In the EMU, public purchases of goods and services should have continued to increase to compensate the continuing reduction of private spending; but this did not happen, with the result that fiscal policy ended up being countercyclical. The table below is an apt summary of the discussion so far; it shows the correlation between public and private expenditure in the two periods. Roughly speaking (correlation does not imply causation, ask  Reinhart and Rogoff for details), a negative correlation indicates that fiscal policy may have been countercyclical.

Correlation Between Public and Private Expenditure
2008-2009 2010-2012
EMU -0.961 0.792
USA -0.820 -0.955

In the US the correlation is negative in both periods. Public spending increased when consumption and investment were falling (2008-09), and decreased when the trend in private expenditure was reversed. In the eurozone, since 2010, private and public expenditure have been moving in the same direction, yielding a positive correlation coefficient. This table alone explains a good deal of why the EMU economy “decoupled” from the rest of the world, and has been flirting with recession since then.
There is more than that. The (mis)management of the eurozone crisis has exposed all the flaws of the single currency while showing an astounding lack of solidarity among member countries, and not indicating any clear solution for the future. The only clear indication has been the stubborn insistence on an austerity that is proving self defeating. This certainly had a negative impact on private sector’s confidence, and contributed to depress its demand.

And still no turning point in sight

  1. marksadowski
    May 11, 2013 at 6:46 pm

    “…Looking then at public purchases of goods and services, one may be tempted to say that austerity was much harsher in the United States than in the EMU. The temptation should be resisted.
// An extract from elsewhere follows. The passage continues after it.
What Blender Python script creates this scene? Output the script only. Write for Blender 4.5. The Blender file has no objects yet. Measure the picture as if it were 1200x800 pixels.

First, because in a few small countries in Europe the drop in public spending was dramatic, and it simply does not show in aggregate figures because of their size…”

    Eurozone real GDP (RGDP) is down by 3.1% from 2008Q1 to 2012Q4 despite real government spending being up by 3.8%. U.S. RGDP is up by 3.0% despite real government spending being up by only 0.9% (according to Eurostat).

    Here is the change in real government spending from 2008Q1 to 2012Q4 by country:

    1.Luxembourg 17.5%
    2.Cyprus 15.3%
    3.Germany 9.1%
    4.France 7.5%
    5.Netherlands 6.8%
    6.Estonia 5.4%
    7.Belgium 5.3%
    8.Slovakia 4.0%
    9.Austria 3.3%
    10.Slovenia 3.0%
    11.Finland 2.0%
    12.Spain 1.7%
    13.Italy (-3.4%)
    14.Portugal (-5.2%)
    15.Ireland (-16.5%)

    Figures for Greece and Malta are not available but Greece is probably down by about 20%, and Malta is probably up a few percent.

    http://appsso.eurostat.ec.europa.eu/nui/show.do?dataset=namq_gdp_k&lang=en

    In short, U.S. government spending is up less than every eurozone country except Greece, Ireland, Italy and Portugal, and is actually up less than in Spain.

    “…I would argue that, because of the exceptional levels of unemployment, and of the ineffectiveness of monetary policy at the zero lower bound, the fiscal stance should have remained more expansionary throughout the years 2010-12. It remains nevertheless true that the fiscal contraction in the US only begun once the private sector showed at least some capacity to walk alone…The only clear indication has been the stubborn insistence on an austerity that is proving self defeating. This certainly had a negative impact on private sector’s confidence, and contributed to depress its demand…”

    I don’t think this was due to any great foresight on the part of U.S. fiscal policymakers. The cuts in government spending began at almost exactly the same time in both currency areas, and as shown in the post by your graph, they have actually been much more severe in the U.S. than in the eurozone (in aggregate).

    You mention monetary policy only once in the entire post and never address the actual differences in the response of monetary policy in the two currency areas. You never ask why private sector “confidence” has bounced back so much in the U.S. when compared to the eurozone.

    The Fed has done three rounds now of QE with the monetary base up 241% relative to its August 2008 level. In contrast the ECB has never done even one round of QE, and the monetary base is up only 52% relative to its August 2008 level. Instead of talking about mysterious unquantifiable phenomenon like “confidence” perhaps you should be looking at substantive quantifiable policy counterfactuals.